自分の常識にたよって生きていると、知らず識らずのうちに、頭に浮かんでくる選択肢が減っていく。自分なりの判断に自分なりの美学を用いて決定していくということは基本のきだが、それ一辺倒になると雁字搦めになる。雁字搦めになったらなんとか結び目を解こうとするので生じる結果としてはまだましなほうで、よりわるい場合、考えているつもりでいてその考えが及んでいる範囲が極狭(ごくせま)ということになってしまう。「考えた結果、わたしはこう行動する」ということの繰り返しが良い行動に結びつくというのは統計的に正しいだろうが、そこには罠がある。われわれは(私だけということはないだろう)、考えた結果の結果には固執しやすい。なぜ固執しやすいかといえば考えたという積極的行為がその前に挟まっているからだ。しかも考えた場合、考えた結果についてこだわることを固執したと感じ取りづらい。対立する意見を「考えていない結果」だと簡単に決めつけてしまうのだ。これは二重に間違っている。考えた結果と対立するからといってそれが考えていない意見とは限らないというのがひとつ。こちらはまだましなほうで、考えた結果だと比較的過ちを見つけやすい。考えれば考えるほどそれに気づけるチャンスが増えていくからだ。もう一方のミスはより見つけづらい。それは「考えられた意見がつねに正しいとは限らない」ということだ。オープンなやり取りができるような知的にめぐまれた環境であってもこれは盲点になりうる。たとえばピラミッドはひとつひとつの岩を積み上げた結果としてこの世界に屹立している構造物だが、じつはそういうふうにできていない構造物のほうが数多い。このことには簡単に納得できても、自分が置かれている立場で何を選択するべきかというようなことが俎上に載せられると、知的な判断がともなうといささかなりとも感じられる場面になると、あっさりしりぞけられる。

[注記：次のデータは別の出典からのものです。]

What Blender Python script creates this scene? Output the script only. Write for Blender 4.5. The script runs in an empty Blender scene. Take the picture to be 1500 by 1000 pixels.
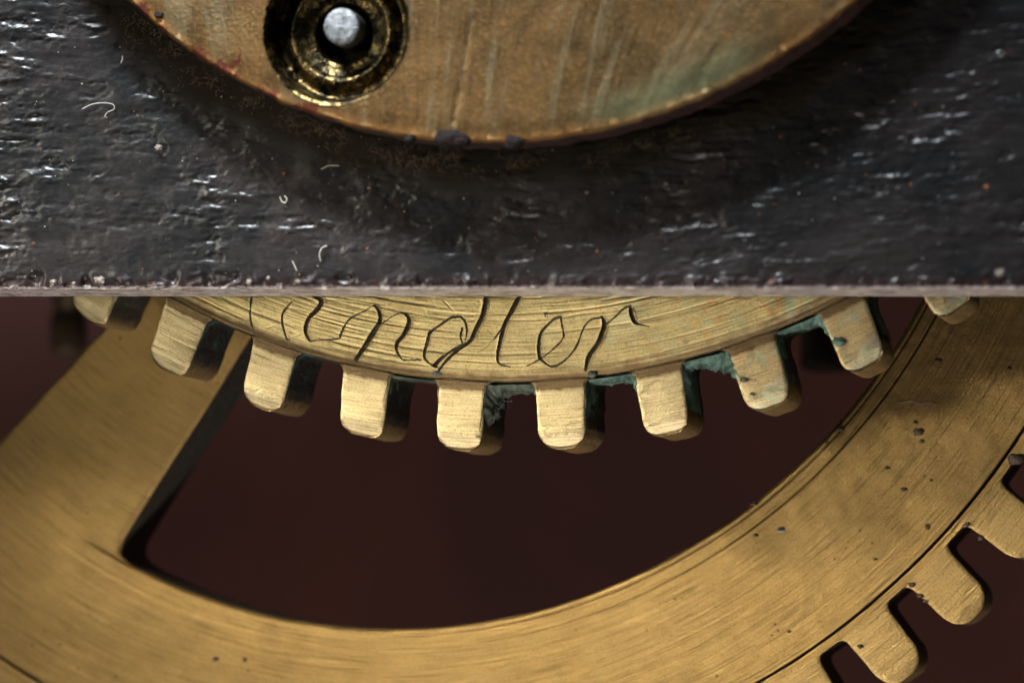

それがまったくだめだというわけではない。継続的に見たり、統計的に考えるのであれば、考えることに決め打ちするほうがいい結果に結びつきやすいとも思われる。ただ、自分の考えることに自信を持ち、それを恃みにしながらも、そこ以外にルーツを持つ流れを自らに引き込む回路を用意しておくのはかなり重要なことだと思われる。そのほうが冗長性があるだとか、バックアップを用意するためというのもそうだが、それ以上に、「外」は自分の考えそのものにとって重要な要素になりうるということだ。ただし、それとして用いるのに、自分ではない他人が考えた結果を持ち出すというのはあまりふさわしくないかもしれない。同じ時代の人間が考えることなどは似たりよったりの結果になるからだ。それが考えた結果であればあるほど外的要素とはなりえない。未来方向の合理性や過去方向の因習もたぶん外的要素というには外の空気がうすすぎる。全然考えないで、理に合わないことを喜々としてやっている、(自分から見て)逆走する人間というのがもっとも外的な存在だと思われる。動物や機械ではあまりに合理的すぎてその用を足すための役に立たない。合理的には考えない人間というのが、われわれの用途にもっともふさわしい他人の呼び方であると私には思われる。

われわれは自分自身にとってベストの考え方をする存在でありたい。そこに向かって存在していきたいというのは、誰もが確実に、おぼろげに感じていることだ。そうであるなら、お互いにとっての逆走人間をお互い排斥せず、むしろ大いに利用しようではないか。これが、私のやっていることを見て「ああこれは完全な逆走人間だ」と感じるあなたに対して私が提案できることだ。なお、「逆走してはいないけれどコースアウトしているね……」でも可。